An impromptu exhibition of artists at the photographic frontier
Photography is … is an impromptu exhibition of artwork that tests the definitional boundaries of photography. In an era in which collections of binary data have overtaken the traditional chemical trappings of photographic art, the question begs to be asked: What exactly is (and isn’t) photography?
The show, the first in a series of Diffuse Roots gallery showcases, challenges conceptions and reconceptions about what can be considered photography. Each of the artists pushes the boundaries of the medium in an effort to force viewers to engage their ideas about photographs and consider the possibilities of a medium that is too often constrained by customs and customers.
As technology and artistry evolve, the landscape of the photographic universe is changing. Binary data have replaced chemical emulsions as the dominant medium for storing the impressions of light, and most photographers today engage in very different processes than their predecessors. At the margins of contemporary photography, some artists are pushing even further, broadening conceptions and hallenging preconceptions, asking viewers to consider what photography is and what it could be. Among these artists are several working in southern California today, including Ricardo Rodríguez, Daryl Peveto, James Dewhirst, Sarah Sinclair, Jesse Groves, Loredana Gaudiuso, Sang-Hoon Lee, and Paul Myers.
Photography is personal.
Daryl Peveto is a Southern California photographer with a passion for social documentary storytelling. Over the last few years he has worked on a range of projects detailing subjects ranging from American nomads to the black market economies of Peru. His work has been recognized by PDN, Fraction Magazine and F8. Among his recent projects is (re)SOURCE, a look at we collect, manage and use energy resources. These images were created through multiple exposures on film captured with a Holga toy camera.
Photography is the recycling of reality.

Ricardo Rodríguez is a photographer, curator, and multimedia artist from Puerto Rico. His photographic works are highly conceptual, blurring the line between reality and representation. The work shown here consists of unmanipulated images of objects that are not what they appear to be. The pieces challenge preconceptions of verisimilitude by toying with common visual associations, exploring and exploiting the thin line between perception and deception.
Photography is turning an ordinary scene into something extraordinary.

James Dewhirst is a photographer born and raised on the plains of North Dakota whonow calls California home. A talented and technically trained photographer, he has in recent years begun to experiment with his capture process in an effort to find new artistic outlets and remove himself from the rigidity of technical work. One such experiment involved the design and fabrication of a mount that would allow him to take long exposures of car trips. The resulting imagery, which combines aspects of color field painting and early expressionism, provides a new and interesting perspective on memory and experience.
Photography is full of unexplored potential.

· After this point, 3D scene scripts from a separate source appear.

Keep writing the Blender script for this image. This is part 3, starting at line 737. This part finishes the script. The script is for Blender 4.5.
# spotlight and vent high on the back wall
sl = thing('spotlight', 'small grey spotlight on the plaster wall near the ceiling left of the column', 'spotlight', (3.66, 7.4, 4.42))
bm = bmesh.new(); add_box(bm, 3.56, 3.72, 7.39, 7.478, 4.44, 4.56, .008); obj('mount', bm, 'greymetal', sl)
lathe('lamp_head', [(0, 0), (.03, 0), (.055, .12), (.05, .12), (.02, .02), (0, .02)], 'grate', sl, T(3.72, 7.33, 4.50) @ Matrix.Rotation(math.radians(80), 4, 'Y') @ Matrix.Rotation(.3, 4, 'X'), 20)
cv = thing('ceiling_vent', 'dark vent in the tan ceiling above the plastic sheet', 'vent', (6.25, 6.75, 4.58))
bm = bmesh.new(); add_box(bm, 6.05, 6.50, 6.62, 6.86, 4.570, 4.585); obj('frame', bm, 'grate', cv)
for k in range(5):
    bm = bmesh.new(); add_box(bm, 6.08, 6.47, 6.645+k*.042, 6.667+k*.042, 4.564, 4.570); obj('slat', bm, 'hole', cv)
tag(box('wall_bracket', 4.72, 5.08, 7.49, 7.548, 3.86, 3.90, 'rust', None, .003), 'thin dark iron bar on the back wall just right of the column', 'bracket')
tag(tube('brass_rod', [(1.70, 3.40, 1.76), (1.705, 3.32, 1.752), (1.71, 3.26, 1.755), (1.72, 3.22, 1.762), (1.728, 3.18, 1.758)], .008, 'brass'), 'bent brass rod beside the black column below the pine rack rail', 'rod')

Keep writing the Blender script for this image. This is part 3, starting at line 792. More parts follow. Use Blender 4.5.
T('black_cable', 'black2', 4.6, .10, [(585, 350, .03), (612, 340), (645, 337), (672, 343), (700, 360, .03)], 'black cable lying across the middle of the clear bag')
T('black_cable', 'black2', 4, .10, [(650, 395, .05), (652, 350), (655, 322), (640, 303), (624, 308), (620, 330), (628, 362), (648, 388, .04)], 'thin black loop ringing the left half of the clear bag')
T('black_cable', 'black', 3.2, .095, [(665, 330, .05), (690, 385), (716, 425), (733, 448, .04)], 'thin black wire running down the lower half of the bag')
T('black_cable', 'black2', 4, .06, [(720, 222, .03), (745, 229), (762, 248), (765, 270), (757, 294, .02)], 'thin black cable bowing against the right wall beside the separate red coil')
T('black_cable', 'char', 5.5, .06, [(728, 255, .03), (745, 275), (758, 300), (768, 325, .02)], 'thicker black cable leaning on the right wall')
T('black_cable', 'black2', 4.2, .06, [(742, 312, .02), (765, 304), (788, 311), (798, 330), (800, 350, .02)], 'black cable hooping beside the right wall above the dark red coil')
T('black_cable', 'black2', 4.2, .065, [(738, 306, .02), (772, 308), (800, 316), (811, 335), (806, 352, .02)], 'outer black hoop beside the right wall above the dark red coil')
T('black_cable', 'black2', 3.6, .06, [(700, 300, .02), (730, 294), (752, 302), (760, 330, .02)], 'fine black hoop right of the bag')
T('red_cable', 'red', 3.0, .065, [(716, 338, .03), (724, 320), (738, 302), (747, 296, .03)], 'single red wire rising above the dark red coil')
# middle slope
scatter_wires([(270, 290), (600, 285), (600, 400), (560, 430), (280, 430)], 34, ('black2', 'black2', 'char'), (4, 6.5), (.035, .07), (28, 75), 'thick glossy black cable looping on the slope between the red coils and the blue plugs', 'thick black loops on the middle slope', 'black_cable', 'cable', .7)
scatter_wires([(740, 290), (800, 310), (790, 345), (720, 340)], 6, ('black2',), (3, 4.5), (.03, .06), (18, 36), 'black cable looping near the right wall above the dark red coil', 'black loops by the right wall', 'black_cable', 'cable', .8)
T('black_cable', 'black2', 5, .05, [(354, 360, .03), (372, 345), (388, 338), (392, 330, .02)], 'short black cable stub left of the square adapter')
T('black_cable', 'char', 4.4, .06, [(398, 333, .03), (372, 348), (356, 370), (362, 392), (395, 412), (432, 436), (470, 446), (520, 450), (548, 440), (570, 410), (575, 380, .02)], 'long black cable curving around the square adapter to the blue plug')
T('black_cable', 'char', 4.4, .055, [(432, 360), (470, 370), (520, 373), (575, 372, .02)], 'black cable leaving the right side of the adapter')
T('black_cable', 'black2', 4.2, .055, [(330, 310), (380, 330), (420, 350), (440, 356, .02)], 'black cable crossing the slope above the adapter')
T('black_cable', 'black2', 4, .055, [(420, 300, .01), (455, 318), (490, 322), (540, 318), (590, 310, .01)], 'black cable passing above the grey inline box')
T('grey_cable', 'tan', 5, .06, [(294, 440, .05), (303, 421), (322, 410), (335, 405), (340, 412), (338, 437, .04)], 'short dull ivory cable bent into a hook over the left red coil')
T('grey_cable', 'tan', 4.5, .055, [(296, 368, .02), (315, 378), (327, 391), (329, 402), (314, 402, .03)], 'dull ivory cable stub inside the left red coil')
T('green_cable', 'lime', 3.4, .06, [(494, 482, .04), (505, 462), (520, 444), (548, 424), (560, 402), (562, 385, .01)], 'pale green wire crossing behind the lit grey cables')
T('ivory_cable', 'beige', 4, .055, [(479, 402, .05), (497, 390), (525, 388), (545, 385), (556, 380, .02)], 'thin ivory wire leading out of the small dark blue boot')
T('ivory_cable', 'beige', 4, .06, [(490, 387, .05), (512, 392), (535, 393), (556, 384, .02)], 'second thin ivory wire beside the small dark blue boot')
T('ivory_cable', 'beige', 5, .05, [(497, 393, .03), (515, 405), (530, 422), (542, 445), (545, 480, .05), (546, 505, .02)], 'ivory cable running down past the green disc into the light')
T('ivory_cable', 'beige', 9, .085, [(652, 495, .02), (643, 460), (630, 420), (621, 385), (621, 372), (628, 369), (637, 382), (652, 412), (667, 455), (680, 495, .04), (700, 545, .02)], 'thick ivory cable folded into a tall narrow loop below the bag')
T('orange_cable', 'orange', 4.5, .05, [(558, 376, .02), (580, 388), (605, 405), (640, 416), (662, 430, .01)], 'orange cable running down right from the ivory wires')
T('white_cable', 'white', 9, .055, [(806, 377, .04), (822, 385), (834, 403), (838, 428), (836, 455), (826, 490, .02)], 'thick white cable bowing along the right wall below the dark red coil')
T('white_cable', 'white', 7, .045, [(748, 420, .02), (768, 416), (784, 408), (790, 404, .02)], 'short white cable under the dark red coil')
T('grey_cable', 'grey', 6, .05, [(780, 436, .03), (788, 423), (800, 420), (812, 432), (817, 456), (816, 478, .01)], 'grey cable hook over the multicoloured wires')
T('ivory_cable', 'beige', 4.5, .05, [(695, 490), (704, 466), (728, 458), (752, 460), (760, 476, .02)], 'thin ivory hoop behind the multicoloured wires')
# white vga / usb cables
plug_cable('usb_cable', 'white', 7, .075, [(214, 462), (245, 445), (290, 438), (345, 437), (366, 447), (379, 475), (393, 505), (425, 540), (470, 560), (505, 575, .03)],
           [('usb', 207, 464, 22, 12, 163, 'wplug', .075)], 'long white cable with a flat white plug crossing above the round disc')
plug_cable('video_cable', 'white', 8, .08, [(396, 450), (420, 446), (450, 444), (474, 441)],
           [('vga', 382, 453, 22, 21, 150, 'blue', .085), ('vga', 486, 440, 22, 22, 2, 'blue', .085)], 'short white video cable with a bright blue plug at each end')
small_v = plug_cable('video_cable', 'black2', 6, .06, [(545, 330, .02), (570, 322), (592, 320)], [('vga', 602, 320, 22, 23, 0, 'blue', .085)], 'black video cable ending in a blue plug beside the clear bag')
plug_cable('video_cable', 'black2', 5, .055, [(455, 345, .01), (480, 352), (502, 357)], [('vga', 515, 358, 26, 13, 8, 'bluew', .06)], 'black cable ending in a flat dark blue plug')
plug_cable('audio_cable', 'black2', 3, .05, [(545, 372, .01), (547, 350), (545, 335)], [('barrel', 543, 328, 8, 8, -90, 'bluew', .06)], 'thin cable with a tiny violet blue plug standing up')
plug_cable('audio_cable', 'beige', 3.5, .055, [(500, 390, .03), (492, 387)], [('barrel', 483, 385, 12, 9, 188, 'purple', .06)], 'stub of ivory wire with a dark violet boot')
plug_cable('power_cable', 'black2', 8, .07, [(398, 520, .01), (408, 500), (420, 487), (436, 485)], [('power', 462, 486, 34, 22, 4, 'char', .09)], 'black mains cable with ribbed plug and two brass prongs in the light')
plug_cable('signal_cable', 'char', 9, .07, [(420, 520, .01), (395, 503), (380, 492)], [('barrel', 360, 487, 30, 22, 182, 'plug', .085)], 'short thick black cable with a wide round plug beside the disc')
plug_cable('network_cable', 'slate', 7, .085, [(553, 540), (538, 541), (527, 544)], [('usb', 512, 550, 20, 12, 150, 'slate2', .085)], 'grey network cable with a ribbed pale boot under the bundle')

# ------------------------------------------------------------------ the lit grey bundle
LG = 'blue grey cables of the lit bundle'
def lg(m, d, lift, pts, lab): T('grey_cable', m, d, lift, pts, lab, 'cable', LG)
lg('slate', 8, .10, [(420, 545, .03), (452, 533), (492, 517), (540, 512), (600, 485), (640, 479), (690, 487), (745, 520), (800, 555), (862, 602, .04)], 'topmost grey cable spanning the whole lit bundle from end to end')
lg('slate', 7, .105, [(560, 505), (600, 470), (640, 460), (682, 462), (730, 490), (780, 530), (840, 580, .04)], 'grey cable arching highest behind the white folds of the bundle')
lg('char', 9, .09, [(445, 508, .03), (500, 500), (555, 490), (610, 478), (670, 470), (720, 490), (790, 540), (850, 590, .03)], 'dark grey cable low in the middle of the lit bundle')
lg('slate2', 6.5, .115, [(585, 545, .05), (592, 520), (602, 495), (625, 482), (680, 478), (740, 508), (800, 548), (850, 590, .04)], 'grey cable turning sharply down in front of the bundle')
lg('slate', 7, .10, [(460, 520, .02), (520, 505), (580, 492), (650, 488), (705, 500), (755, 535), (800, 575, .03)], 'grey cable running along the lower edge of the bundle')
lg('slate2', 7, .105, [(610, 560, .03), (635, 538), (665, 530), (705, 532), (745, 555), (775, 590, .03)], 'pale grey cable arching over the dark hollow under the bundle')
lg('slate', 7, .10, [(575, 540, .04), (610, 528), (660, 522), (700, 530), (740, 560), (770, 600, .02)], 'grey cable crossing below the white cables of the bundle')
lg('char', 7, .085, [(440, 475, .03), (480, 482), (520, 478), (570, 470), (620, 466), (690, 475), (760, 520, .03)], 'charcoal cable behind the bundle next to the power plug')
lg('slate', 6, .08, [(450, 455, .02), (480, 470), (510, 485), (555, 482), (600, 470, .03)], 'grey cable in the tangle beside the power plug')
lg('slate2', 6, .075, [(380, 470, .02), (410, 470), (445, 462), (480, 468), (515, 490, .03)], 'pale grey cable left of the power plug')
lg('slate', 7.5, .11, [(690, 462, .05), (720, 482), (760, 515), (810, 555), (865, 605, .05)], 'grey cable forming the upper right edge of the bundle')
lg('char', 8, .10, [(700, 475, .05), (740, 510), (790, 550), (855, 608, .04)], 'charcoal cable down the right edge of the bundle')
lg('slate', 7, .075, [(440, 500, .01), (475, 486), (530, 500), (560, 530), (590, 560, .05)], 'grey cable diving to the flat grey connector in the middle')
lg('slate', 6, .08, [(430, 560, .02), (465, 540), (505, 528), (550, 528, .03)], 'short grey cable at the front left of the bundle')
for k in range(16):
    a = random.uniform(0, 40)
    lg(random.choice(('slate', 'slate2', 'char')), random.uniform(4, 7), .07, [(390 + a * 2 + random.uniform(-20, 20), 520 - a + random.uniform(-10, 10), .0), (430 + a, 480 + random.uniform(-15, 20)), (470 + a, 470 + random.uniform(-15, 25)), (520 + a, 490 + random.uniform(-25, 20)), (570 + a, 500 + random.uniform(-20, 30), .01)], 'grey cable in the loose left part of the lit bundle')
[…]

Sarah Sinclair is a photographer and graphic artist from northern California who has migrated south. A rather short artistic attention span has led her in many directions, with much of her most recent work exploring abstraction, expression, and an archeology of the photographic process. The work featured here is a sampling of Sinclair’s expressionistic darkroom paintings made from film, fix, and other photographic chemicals. Produced entirely without a camera or optical manipulation of any sort, the pieces lie somewhere between traditional photography and painting.
Photography is an ever-changing space for dialogue between society and the humanity that inhabits it.
Jesse Groves is a photographer and gallery curator transplanted to Southern Californiafrom New England. Much of his work involves an artistic exploration of the forms relationships that make up the world and the human space within it. The work shown here is part of an ongoing project to create portraits by overlaying exposures taken at different times, usually several minutes apart. The resulting images represent both a departure from and a respect for traditional techniques.
Photography is creativity, innovation, expression, and art.
Loredana Gaudiuso is a photographer and printmaker who hails originally from Bogotá, Colombia, but has lived in California for more than a decade. Among her many artistic pursuits, she produces collage-like prints on paper utilizing and manipulating photographic sources. She uses her camera, found photographs, and photomanipulation software to produce the imagery seen in her designs. Featured here are several such pieces representing a spectrum of Gaudiuso’s printmaking techniques, which include
woodblock printing, linocut, and etching.
Photoraphy is the reflection of an artist and his philosophy.

Sang-Hoon Lee is a photographer and multimedia artist from South Korea. His work ranges from traditional photography to installation and found object art. The work shown here is part of series for which Lee makes diorama-like paper constructions, which he shoots in black and white with a medium-format film camera. The resulting images represent an imaginative universe of Lee’s own creation rooted not in truth buy in the sheer exploratory power of thought.